Roy Rogers, Split Decision (Blind Pig)

Roy Rogers has several Jazz Fest highlight moments on his resume, particularly his incendiary special guest appearances with Bonnie Raitt and Steve Miller, but this year it will be his own set that should yield the pyrotechnics. Rogers will be spotlighting material from his new album, Split Decision, the first in seven years with his own band.

Split Decision includes some of the strongest songwriting of Rogers’ career and a dazzling array of guitar tones. The opening track, “Calm Before the Storm,” is the dirtiest guitar sound he’s ever recorded, a rattling bolt of distorted metallics that should be a real crowd pleaser. “Patron Saint of Pain” returns to his more familiar slide sound, a light, well articulated tone that answers his vocal lines and dances nimbly through two solo showpieces. “Walking the Levee,” one of three instrumentals on the album, is an even more focused slide sound that rides on a nifty, undulating riff.

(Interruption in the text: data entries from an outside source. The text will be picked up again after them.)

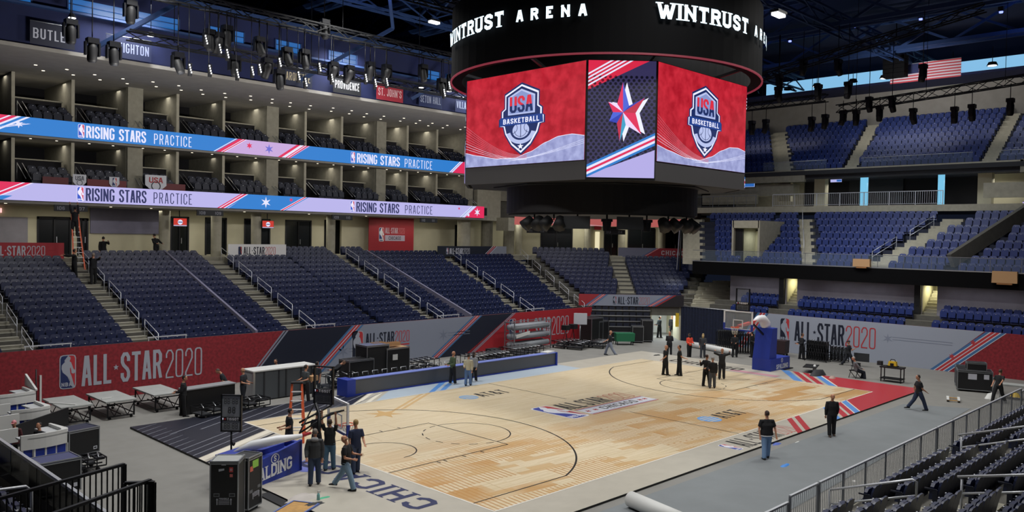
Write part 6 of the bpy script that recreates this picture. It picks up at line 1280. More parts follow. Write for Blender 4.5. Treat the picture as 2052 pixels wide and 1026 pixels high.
for px, py, L2, l in ((125, 809, 1.3, 'white folded rod lying on the leftmost stage deck'), (214, 798, .45, 'small white strip on the middle stage deck')):
    c = G(px, py, .83); tag(MB().box((0, 0, 0), (L2, .07, .03), 'white_plastic').build('white_strip', loc=(c.x, c.y, .835), rz=-1.0 if L2 > .5 else .1), l, 'strip')
def truss_cart(px, py, L, rz, lab, h=.5, w=.9, n=6, group=None):
    c = G(px, py); t = thing('equipment_cart', lab, 'cart', (c.x, c.y, 0), rz, group); m = MB()
    for y in (0, w / 2, w):
        for z in (.18, h): m.bar((0, y, z), (L, y, z), .04, .04, 'black_metal')
    for k in range(n + 1): m.bar((L * k / n, 0, h), (L * k / n, w, h), .03, .03, 'black_metal'); m.bar((L * k / n, 0, .18), (L * k / n, 0, h), .03, .03, 'black_metal'); m.bar((L * k / n, w, .18), (L * k / n, w, h), .03, .03, 'black_metal')
    m.build('frame', t); m = MB()
    for k in range(n): m.box((L * (k + .5) / n, w / 2, .2 + .1 * (k % 3)), (L / n * .8, w * .85, .06), 'char'); m.tube([(L * (k + .2) / n, .05, h + .03), (L * (k + .8) / n, w - .1, h + .03)], .025, 'steel', 5)
    m.build('stacked_parts', t); wm = MB().tube([(0, -.03, .07), (0, .03, .07)], .07, 'black', 8).mesh('caster')
    for x in (.25, L - .25):
        for y in (.08, w - .08): put(wm, 'caster', t, (x, y, 0))
    return t
truss_cart(404, 843, 3.5, .12, 'long low black cart of folded stage frames before the grey road cabinets')
t = thing('black_counter', 'long black draped counter with pale top edge where three men stand', 'counter', tuple(G(374, 832)), .1); MB().box((1.2, .3, .55), (2.4, .6, 1.1), 'black').build('draped_front', t); MB().box((1.2, .3, 1.12), (2.5, .7, .05), F('#8a8c90')).build('top', t)
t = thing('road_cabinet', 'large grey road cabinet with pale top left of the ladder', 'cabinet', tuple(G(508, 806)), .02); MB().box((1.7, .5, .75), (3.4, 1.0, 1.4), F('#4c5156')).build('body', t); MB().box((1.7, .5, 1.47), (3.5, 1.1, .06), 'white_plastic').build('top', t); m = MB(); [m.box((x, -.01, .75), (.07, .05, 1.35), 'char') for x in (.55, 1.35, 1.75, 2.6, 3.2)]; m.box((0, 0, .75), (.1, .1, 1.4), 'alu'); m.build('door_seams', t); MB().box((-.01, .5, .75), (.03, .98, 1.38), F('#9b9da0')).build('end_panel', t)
# white curved studio desks with blue panels
def desk(x, y, w, d, z, fas, blu, n, lab, wing=True, rz=0):
    t = thing('studio_desk', lab, 'desk', (x, y, 0), rz); N = 8
    cur = [(w * k / N, -.12 * math.sin(PI * k / N)) for k in range(N)] + [(w, 0), (w + .08, .12), (w + .08, .3), (w, d)]
    inn = [(w - .55, d), (w - .5, .45), (.0, .45)]
    MB().prism([(a_, b_, z - fas) for a_, b_ in cur + [(w - .08, d), (w - .1, .3), (w - .15, .12)] + [(w * k / N, -.12 * math.sin(PI * k / N) + .08) for k in range(N - 1, -1, -1)]], (0, 0, fas), 'white_plastic').build('fascia', t)
    MB().prism([(a_, b_, z - .16) for a_, b_ in [(0, .02)] + cur[1:] + inn], (0, 0, .05), F('#bcbfc2')).build('desk_top', t)
    pw = (w - .05) / n
    for k in range(n):
        yy = .1 - .12 * math.sin(PI * (k + .5) / n); MB().box((.05 + (k + .5) * pw, yy, z - fas - blu / 2), (pw - .07, .04, blu), 'pad_blue').build('blue_panel', t)
        MB().box((.05 + k * pw, yy, z - fas - blu / 2), (.06, .08, blu), 'white_plastic').build('rib', t)
    MB().box((w, .1, z - fas - blu / 2), (.09, .12, blu), 'white_plastic').build('rib', t); MB().box((w + .03, d / 2, z - fas - blu / 2), (.05, d, blu), 'white_plastic').build('end_panel', t)
    zb = z - fas - blu; MB().box((w / 2, .15, zb / 2), (w + .1, .42, zb), F('#b8babd')).build('base', t)
    if wing: MB().box((-.25, d, z - fas / 2 + .02), (1.3, .08, fas), 'white_plastic').build('rear_wing', t); MB().box((-.25, d + .02, (z - fas) / 2), (.9, .06, z - fas), 'pad_blue').build('rear_panel', t)
    return t
desk(-23.15, 6.3, 1.5, 1.3, 1.15, .5, .42, 4, 'nearest white curved studio desk with blue panels and two people behind it', rz=.12)
desk(-22.3, 10.9, 1.35, 1.4, 1.15, .42, .3, 3, 'middle white studio desk with a black cloth in front, upper left of the seated pair', rz=.06)
desk(-23.0, 12.6, 2.0, 1.3, 1.5, .45, .45, 6, 'farthest white studio desk with blue panels against the red banner', False, rz=.05)
tag(MB().box((0, 0, .6), (.95, .1, 1.2), 'white_plastic').build('side_partition', loc=(-22.75, 9.9, 0), rz=.1), 'white low partition at the left edge beside the middle desk', 'partition')
tag(MB().prism([(0, 0, 0), (0, 1.5, 0), (0, 1.5, .5), (0, 0, .06)], (.08, 0, 0), 'white_plastic').build('desk_screen', loc=(-20.98, 12.7, 1.5)), 'white sloping side panel on the farthest studio desk', 'panel')
p, q = Vector((-22.5, 9.6, 0)), Vector((-20.05, 11.7, 0)); t = thing('black_drape', 'black cloth hanging in front of the middle white desk', 'cloth', (p.x, p.y, 0)); MB().bar((0, 0, .42), Vector((q.x - p.x, q.y - p.y, .42)), .06, .84, 'black').build('cloth', t)
c = G(72, 850); t = thing('black_pole', 'thin black pole standing between the white desks', 'pole', (c.x, c.y, 0)); MB().tube([(0, 0, 0), (0, 0, 2.3)], .03, 'black', 6).build('pole', t); MB().cyl((0, 0, 0), .2, .03, 'black', 12).build('foot', t)
for px, l in ((72, 'white post standing behind the desks, left of two'), (81, 'white post standing behind the desks, right of two')):
    c = G(px, 815); tag(MB().box((0, 0, .7), (.08, .08, 1.5), 'white_plastic').build('white_post', loc=(c.x, c.y, 0)), l, 'post')
c = G(165, 945); t = truss_cart(156, 952, .9, 0, 'small black cart of folded frames beside the nearest black case', .45, .8, 3)
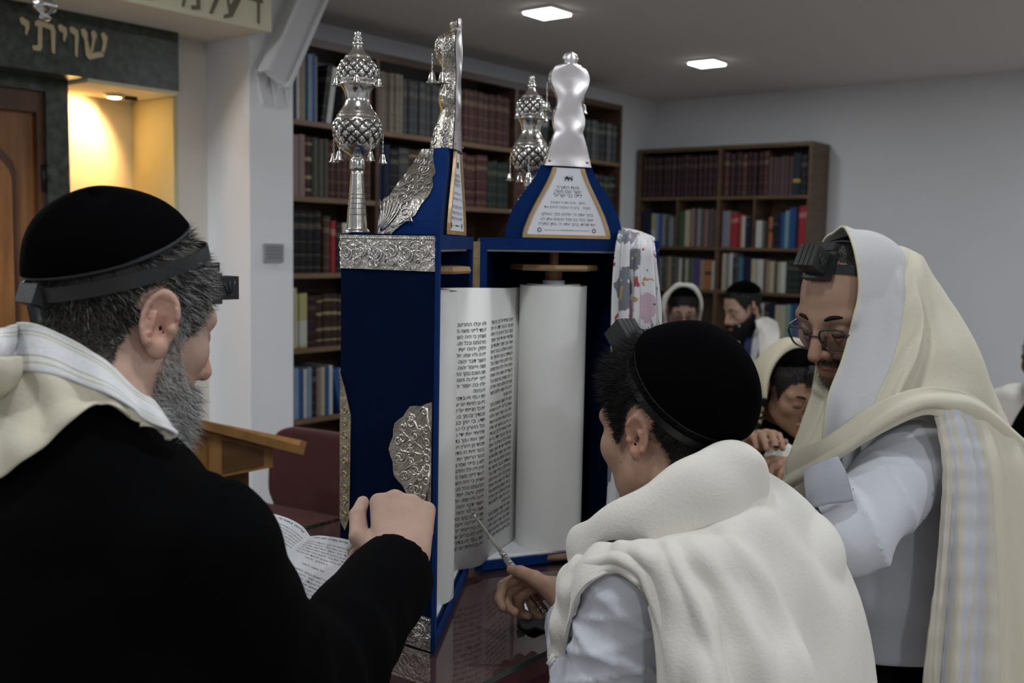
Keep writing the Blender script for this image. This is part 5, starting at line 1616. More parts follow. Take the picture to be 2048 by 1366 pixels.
    # eyebrow and lashes
    for s in (-1, 1):
        eb = [O + R @ np.array(k_) for k_ in ((.089, s * .014, .026), (.086, s * .030, .031), (.073, s * .049, .028))]
        MB().tube([tuple(k_) for k_ in cr(eb, 8)], [.002, .003, .0032, .0032, .003, .0026, .002, .0012], 6).build('eyebrow', m_hairs[0], man, smooth=True)
        el = [O + R @ np.array(k_) for k_ in ((.083, s * .018, .000), (.0875, s * .031, -.003), (.078, s * .045, -.001))]
        MB().tube([tuple(k_) for k_ in cr(el, 8)], [.0008, .0014, .0016, .0017, .0017, .0015, .0012, .0006], 5).build('eyelashes', m_hairs[0], man, smooth=True)
    # skull cap
    nz = lambda f_, th: .001 + .010 * np.clip(1 - f_ ** 2, 0, 1) * (0.6 + 0.4 * np.cos(th * 2)) + .0016 * np.sin(th * 3 + 6 * f_) * f_ * (1 - f_) * 4
    cap, ring = cap_obj('skullcap', hd, O, R, (-.010, 0, .030), (-.60, 0, .80), 58, .007, m_capv, man, puff=nz, rim=.0032, rim_mat=m_capb)
    # tefillin strap and box
    st, nn = head_ring(hd, O, R, (-.010, 0, .064), (-.527, 0, .85), off=.0085)
    strap_obj('tefillin_strap', st, nn, .0075, .0016, m_leather, man)
    qs = (st - O) @ R
    fr = st[np.argmax(qs[:, 0])]; bk = st[np.argmin(qs[:, 0])]
    fwd = unit(R @ np.array([.955, 0, .295])); upv = unit(np.cross(fwd, R[:, 1]))
    c_ = cast(hd, np.array([O + R @ np.array((0, -.004, .040))]), np.array([fwd]), 0.02, .15, .002)[0]
    tefillin(man, c_, fwd, upv, R[:, 1], .027)
    kn = bk + (bk - O) * 0.02
    MB().cbox(kn, (.006, .017, .010), Vector(unit(bk - O)), Vector(R[:, 1]), Vector(unit(np.cross(unit(bk - O), R[:, 1])))).build('strap_knot', m_leather, man)
    for dy, tip in ((-.006, N1 + np.array([-.055, -.045, .028])), (.006, N1 + np.array([-.055, -.06, .0]))):
        pass
    a0 = kn + R @ np.array((0, -.008, -.008)); a3 = N1 + np.array([.005, -.030, .065])
    pts = cr([a0, kn + np.array([.012, -.010, -.035]), (a0 + a3) / 2 + np.array([.0, -.020, -.012]), a3], 14)
    pts = push_out(b, pts, .004)
    V2 = []; wv = unit(np.cross(unit(a3 - a0), np.array([0.2, -1, 0.2]))) * .0065
    for k_ in pts: V2 += [tuple(k_ - wv), tuple(k_ + wv), tuple(k_ + wv + np.array([0, -.0015, .0005])), tuple(k_ - wv + np.array([0, -.0015, .0005]))]
    F2 = [(4 * i + k_, 4 * i + (k_ + 1) % 4, 4 * i + 4 + (k_ + 1) % 4, 4 * i + 4 + k_) for i in range(13) for k_ in range(4)]
    mobj('strap_tail', V2, F2, m_leather, man, True)
    # jacket
    j = Sdf()
    j.u(ell(Cs + np.array([0, 0, -.19]) - tf * .005, (.135, .190, .27), TR))
    j.u(ell(Cs + np.array([0, 0, -.45]), (.145, .20, .32), TR), .08)
    j.u(cone(SL, SR, .060, .060), .04)
    j.u(cone(N1 - np.array([0, 0, .02]), Cs - np.array([0, 0, .02]), .072, .11), .05)
    j.u(cone(SR, E, .064, .060), .03)
    j.u(cone(E, Wr - unit(Wr - E) * .012, .068, .055, 'b'), .03)
    j.u(cone(SL, EL, .072, .062), .035)
    j.u(cone(EL, WL, .062, .046, 'b'), .03)
    ua = unit(E - SR); fa_ = unit(Wr - E)
    def fold(p):
        d1 = np.exp(-(((p - _a(E)) ** 2).sum(1)) / .016)
        t_ = (p - _a(E)) @ _a(unit(ua + fa_)); c_ = (p - _a(E)) @ _a(unit(np.cross(ua, fa_)))
        seam = np.exp(-((((p - _a(SR)) @ _a(unit(np.array([.8, .1, -.35])))) + .012) / .006) ** 2) * np.exp(-(((p - _a(SR)) ** 2).sum(1)) / .02)
        return (-.0075 * d1 * np.sin(t_ * 95 + 18 * c_) + .0055 * wob(p, 17, 1) + .0028 * wob(p, 42, 4) + .004 * seam).astype(F32)
    j.disp(fold)
    j.sub(cone(Wr + fa_ * .06, Wr - fa_ * .05, .042, .036))
    Vj, Fj = mesh_sdf(j, (-1.0, .62, .62), (0.05, 1.6, 1.56), .0075, 2.0)
    mobj('jacket', Vj, Fj, m_jacket, man, True)
    hip = np.array([Cs[0], Cs[1], .80]) + tf * .0
    tr_ = Sdf().u(ell(hip + np.array([0, 0, .03]), (.12, .165, .16), TR))
    sh = Sdf()
    for s in (-1, 1):
        a = hip + tr * .09 * s; k_ = a + tf * .02 + np.array([0, 0, -.37]); an = a + np.array([0, 0, -.72])
        tr_.u(cone(a, k_, .095, .070), .03); tr_.u(cone(k_, an, .070, .055), .02)
        (sh.u if True else None)(ell(an + tf * .06 + np.array([0, 0, -.035]), (.13, .048, .045), TR), .01)
    sh.cut(plane((0, 0, 0.002), (0, 0, -1)))
    Vt, Ft = mesh_sdf(tr_, (-.75, .75, .02), (-.1, 1.35, 1.05), .014)
    mobj('trousers', Vt, Ft, m_trouser, man, True)
    Vs, Fs = mesh_sdf(sh, (-.75, .70, -.02), (-.05, 1.40, .15), .010)
    mobj('shoes', Vs, Fs, m_shoe, man, True)
    # shawl round the neck: cream fall over the left shoulder, embroidered neckband
    jb = Sdf().u(j).u(b, .01)
    fall = [[(352, 872, 1.06), (325, 850, 1.02), (285, 812, .98), (235, 775, .95), (170, 742, .93), (100, 722, .92), (40, 715, .92), (-60, 715, .95)],
            [(351, 873, 1.06), (322, 855, 1.02), (275, 825, .98), (225, 795, .94), (165, 775, .92), (100, 775, .91), (40, 785, .91), (-60, 800, .93)],
            [(350, 874, 1.06), (318, 858, 1.02), (268, 832, .97), (215, 802, .93), (150, 805, .91), (90, 840, .90), (30, 865, .90), (-60, 890, .92)],
            [(349, 875, 1.06), (316, 861, 1.02), (264, 838, .97), (208, 808, .93), (140, 838, .91), (78, 900, .90), (15, 945, .90), (-60, 985, .92)]]
    drape('shawl', jb, fall, 40, 90, .014, .62, 1.5, m_cream, man, folds=lambda u, v: .006 * np.sin(u * 9 + v * 4) * v + .003 * np.sin(v * 31 + u * 6), smooth_n=14)
    bandm = uv_band_mat('shawl_neckband', (.6, .6, .6), [(0, (.60, .58, .50)), (.06, (.62, .62, .64)), (.20, (.42, .38, .27)), (.24, (.62, .62, .64)), (.30, (.50, .46, .35)), (.34, (.64, .64, .66)), (.72, (.45, .42, .33)), (.76, (.62, .62, .64)), (.84, (.48, .45, .36)), (.88, (.62, .62, .63))], .5, 0, (70, 0.5))
    band = [[(352, 860, 1.05), (318, 822, 1.01), (278, 782, .97), (230, 738, .95), (172, 694, .94), (112, 664, .94), (60, 645, .95), (10, 655, .97), (-70, 690, 1.0)],
            [(352, 866, 1.05), (316, 836, 1.0), (270, 800, .96), (218, 762, .94), (158, 722, .92), (100, 698, .92), (48, 686, .93), (0, 692, .95), (-70, 715, .98)],
            [(351, 872, 1.05), (312, 850, 1.0), (262, 818, .96), (205, 785, .93), (145, 762, .92), (90, 748, .91), (40, 742, .92), (-5, 748, .94), (-70, 760, .97)]]
    drape('shawl_neckband', jb, band, 26, 90, .021, .62, 1.5, bandm, man, folds=lambda u, v: .0022 * np.sin(v * 23 + u * 3), smooth_n=12)
    return man, jb, Wr
M1, M1S, M1W = man1()
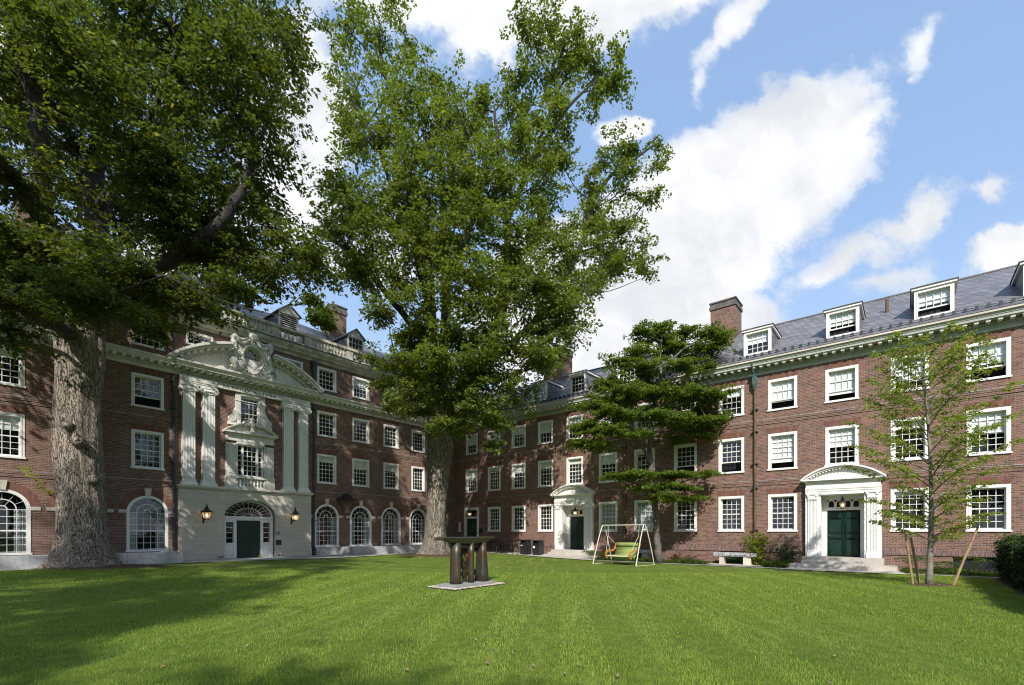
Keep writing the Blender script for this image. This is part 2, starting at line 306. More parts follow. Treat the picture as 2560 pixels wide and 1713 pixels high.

Rogers is best known for his meticulous guitar work, but Split Decision includes several well crafted songs built on strong melodies. “River of Tears” in particular moves cleverly from a solid verse melody into a bridge that resolves itself in the chorus, then to a Latin coda that suggests “Working in a Coal Mine” and should open up dramatically in live performance. “I Would Undo Anything” is a sorrowful lament for a lost love, and “Holy Ghost Moan” fashions a catalog of blues imagery into a no excuses backward glance at a life of wrong turns.

The title of the album refers to the best song on the record, “Requiem for a Heavyweight,” a song about aging and facing losses in both love and fate that is worthy of Rogers’ great friend and mentor, John Lee Hooker. Its chorus is the essence of the blues: “Take the hand of fate. / Face the fall from grace. / Just another requiem / for a heavyweight.”